With that in mind, we are keen to watch anything leading up to the very much alive June FOMC meeting, currently at 90 percent odds for hike. With that mostly priced in, we are waiting for the back-end to move as well on September or December odds to finally hit the three-hike target for 2017.

If we combine that with the Fed announcement of "normalizing" the balance sheet, it's possible that financial conditions tighten enough to get asset managers to reprice forward assumptions.

Bull Case

  • Geopolitical tensions seem to be on the low simmer.
  • Though off the lows, Gold's 14-day RSI remains near oversold levels.
  • Silver still in oversold territory and has gotten good support in the low $16s. CFTC positioning almost 40 percent off the highs.
  • Short rates (and real rates in particular) have eased some over the last week, but are still at levels that make it difficult for gold to rally.
  • Upsloping 50 DMA lending nice support here at $1,227.

Bear Case

  • Physical demand is anecdotally as bad as most anyone can recall, though mint sales are showing some improvement through May buoyed by a couple large deals.
  • The downtrend channel from the July peak a year ago is still firmly intact, with midpoint showing about $1,245, so even a mild bounce likely has confident sellers waiting.
  • The DXY seems stuck below 100, especially with Europe looking to potentially outperform U.S. with much of the election fuss behind it.

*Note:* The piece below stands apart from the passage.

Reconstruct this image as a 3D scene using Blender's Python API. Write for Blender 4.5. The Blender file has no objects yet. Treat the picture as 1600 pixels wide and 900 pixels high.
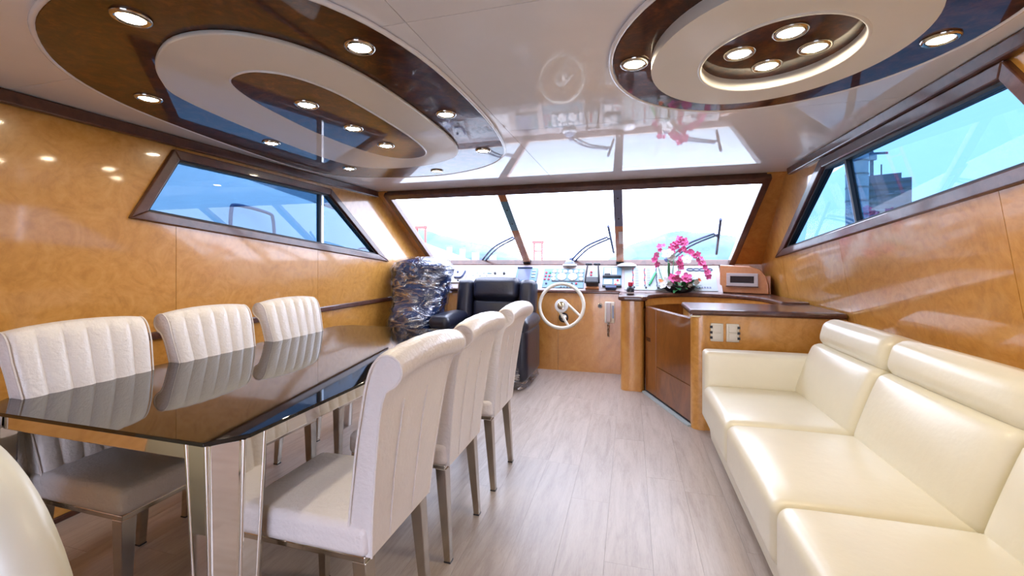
import bpy, bmesh, math, random
from mathutils import Vector, Matrix, noise
random.seed(7)
PI = math.pi
R = math.radians
sc = bpy.context.scene
COL = sc.collection

# ------------------------------------------------------------------ camera
cam_d = bpy.data.cameras.new('camera')
cam = bpy.data.objects.new('camera', cam_d); COL.objects.link(cam)
cam.location = (0, 0, 1.25)
cam.rotation_euler = (R(90), 0, math.atan(185 / 665))
cam_d.sensor_width = 36; cam_d.lens = 665 / 1600 * 36
cam_d.shift_y = -42 / 1600
cam_d.clip_start = 0.02; cam_d.clip_end = 2000
sc.camera = cam

# ------------------------------------------------------------------ world, exposure
SKY = 8.5
w = bpy.data.worlds.new('overcast_sky'); sc.world = w; w.use_nodes = True
bg = w.node_tree.nodes['Background']
bg.inputs[0].default_value = (0.77, 0.79, 1.0, 1); bg.inputs[1].default_value = SKY
sc.view_settings.view_transform = 'Standard'
sc.view_settings.look = 'None'
sc.view_settings.gamma = 1
sc.view_settings.use_curve_mapping = False
sc.view_settings.exposure = 0.28
sc.cycles.use_denoising = True
sc.cycles.max_bounces = 8; sc.cycles.diffuse_bounces = 5; sc.cycles.glossy_bounces = 4
sc.cycles.adaptive_threshold = 0.03
sc.cycles.transparent_max_bounces = 12
sc.cycles.sample_clamp_indirect = 6
sc.cycles.caustics_reflective = False; sc.cycles.caustics_refractive = False

LAMP = 170.0    # downlight lens emission

# ------------------------------------------------------------------ materials
MATS = {}
def nodes(name):
    m = bpy.data.materials.new(name); m.use_nodes = True
    nt = m.node_tree
    return m, nt, nt.nodes['Principled BSDF']

def mat(name, col, rough=0.5, metal=0.0, coat=0.0, coat_rough=0.03, ior=1.5, var=0.06, vscale=12,
        bump=0.0, bscale=60, emit=None, estr=0):
    """plain procedural material with a gentle noise variation"""
    m, nt, b = nodes(name)
    N, L = nt.nodes, nt.links
    tc = N.new('ShaderNodeTexCoord')
    if var > 0:
        nz = N.new('ShaderNodeTexNoise'); nz.inputs['Scale'].default_value = vscale; nz.inputs['Detail'].default_value = 4
        L.new(tc.outputs['Object'], nz.inputs['Vector'])
        rp = N.new('ShaderNodeValToRGB')
        rp.color_ramp.elements[0].position = .3; rp.color_ramp.elements[1].position = .7
        rp.color_ramp.elements[0].color = (*[max(0, c * (1 - var)) for c in col], 1)
        rp.color_ramp.elements[1].color = (*[min(1, c * (1 + var)) for c in col], 1)
        L.new(nz.outputs['Fac'], rp.inputs[0]); L.new(rp.outputs[0], b.inputs['Base Color'])
    else:
        b.inputs['Base Color'].default_value = (*col, 1)
    b.inputs['Roughness'].default_value = rough; b.inputs['Metallic'].default_value = metal
    b.inputs['IOR'].default_value = ior
    b.inputs['Coat Weight'].default_value = coat; b.inputs['Coat Roughness'].default_value = coat_rough
    if bump > 0:
        n2 = N.new('ShaderNodeTexNoise'); n2.inputs['Scale'].default_value = bscale; n2.inputs['Detail'].default_value = 3
        L.new(tc.outputs['Object'], n2.inputs['Vector'])
        bp = N.new('ShaderNodeBump'); bp.inputs['Strength'].default_value = bump; bp.inputs['Distance'].default_value = .01
        L.new(n2.outputs['Fac'], bp.inputs['Height']); L.new(bp.outputs[0], b.inputs['Normal'])
    if emit:
        b.inputs['Emission Color'].default_value = (*emit, 1); b.inputs['Emission Strength'].default_value = estr
    MATS[name] = m
    return m

def wood(name, cols, scale=3.0, stretch=(1, 1, 1), dist=2.5, rough=0.25, coat=1.0, coat_rough=0.04, fine=40, rnd=0.0):
    m, nt, b = nodes(name)
    N, L = nt.nodes, nt.links
    tc = N.new('ShaderNodeTexCoord'); mp = N.new('ShaderNodeMapping'); mp.inputs['Scale'].default_value = stretch
    L.new(tc.outputs['Object'], mp.inputs['Vector'])
    vec = mp.outputs[0]
    oi = N.new('ShaderNodeObjectInfo')
    if rnd > 0:
        ad = N.new('ShaderNodeVectorMath'); ad.operation = 'ADD'
        sc_ = N.new('ShaderNodeMath'); sc_.operation = 'MULTIPLY'; sc_.inputs[1].default_value = 37
        L.new(oi.outputs['Random'], sc_.inputs[0]); L.new(vec, ad.inputs[0]); L.new(sc_.outputs[0], ad.inputs[1])
        vec = ad.outputs[0]
    n1 = N.new('ShaderNodeTexNoise'); n1.inputs['Scale'].default_value = scale; n1.inputs['Detail'].default_value = 6
    n1.inputs['Distortion'].default_value = dist; n1.inputs['Roughness'].default_value = .6
    n2 = N.new('ShaderNodeTexNoise'); n2.inputs['Scale'].default_value = fine; n2.inputs['Detail'].default_value = 3
    n2.inputs['Distortion'].default_value = 1.0
    L.new(vec, n1.inputs['Vector']); L.new(vec, n2.inputs['Vector'])
    mx = N.new('ShaderNodeMix'); mx.data_type = 'FLOAT'; mx.inputs[0].default_value = .3
    L.new(n1.outputs['Fac'], mx.inputs[2]); L.new(n2.outputs['Fac'], mx.inputs[3])
    rp = N.new('ShaderNodeValToRGB')
    rp.color_ramp.elements[0].position = .34; rp.color_ramp.elements[1].position = .66
    rp.color_ramp.elements[0].color = (*cols[0], 1); rp.color_ramp.elements[1].color = (*cols[-1], 1)
    for i, c in enumerate(cols[1:-1]):
        e = rp.color_ramp.elements.new(.34 + .32 * (i + 1) / (len(cols) - 1)); e.color = (*c, 1)
    L.new(mx.outputs[0], rp.inputs[0])
    out = rp.outputs[0]
    if rnd > 0:
        hs = N.new('ShaderNodeHueSaturation')
        ma = N.new('ShaderNodeMath'); ma.operation = 'MULTIPLY_ADD'; ma.inputs[1].default_value = rnd; ma.inputs[2].default_value = 1 - rnd / 2
        L.new(oi.outputs['Random'], ma.inputs[0]); L.new(ma.outputs[0], hs.inputs['Value']); L.new(out, hs.inputs['Color'])
        out = hs.outputs[0]
    L.new(out, b.inputs['Base Color'])
    b.inputs['Roughness'].default_value = rough
    b.inputs['Coat Weight'].default_value = coat; b.inputs['Coat Roughness'].default_value = coat_rough
    if name == 'dark_burl': b.inputs['IOR'].default_value = 1.15
    MATS[name] = m
    return m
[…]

Now Brexit ...

Chart 1

Vols can stay low for a while. BBG data on implieds only goes back about 13 years, so we have to look at historical vols. 1991-1997 was an incredibly slow period for gold in particular as producers collared their output aggressively and central banks got in on the fun as well.

We don't seem to have those same two players affecting the market today as then, but given the size of the global equity and bond markets and relative sanguinity, it is possible for things to have a similar period. In good news, if that is the case, we are already about six months into the low-volatility regime. So maybe only six years to go! (Please no, please no, please no ...)

Chart 2

Current state of affairs. This is one-month historical (blue), one-month implied (orange) and one-year implied (white, shaded). While we have clearly seen short bouts of 1m vols get in the 10 percent range before, it's odd to stay there for this long, and so we see the long end of the curve (white) coming down precipitously.


MS metals desk had a great note yesterday about VIX selling being driven by the drop in dividend yield on the SPX as the larger denominator, so long-equity folks have to sell upsides to juice the yield on their book. With VIX and gold vols having pretty good long run correlations, it has some bleed-over effect beyond just the obvious macro assumptions we discussed earlier. Kudos.

Coin Toss

Give me an equity selloff! Just 20 percent. I'll settle for 10. Shake the tree, please. Maybe the "sell in May" catches some positive feedback effects or at least no new money enters the market and we start a slow bleed just in time for a geopolitical scare (North Korea, I'm looking at you).

Given the current state of the chess board, gold seems reasonably priced here +/- $15. Bias still slightly to the upside.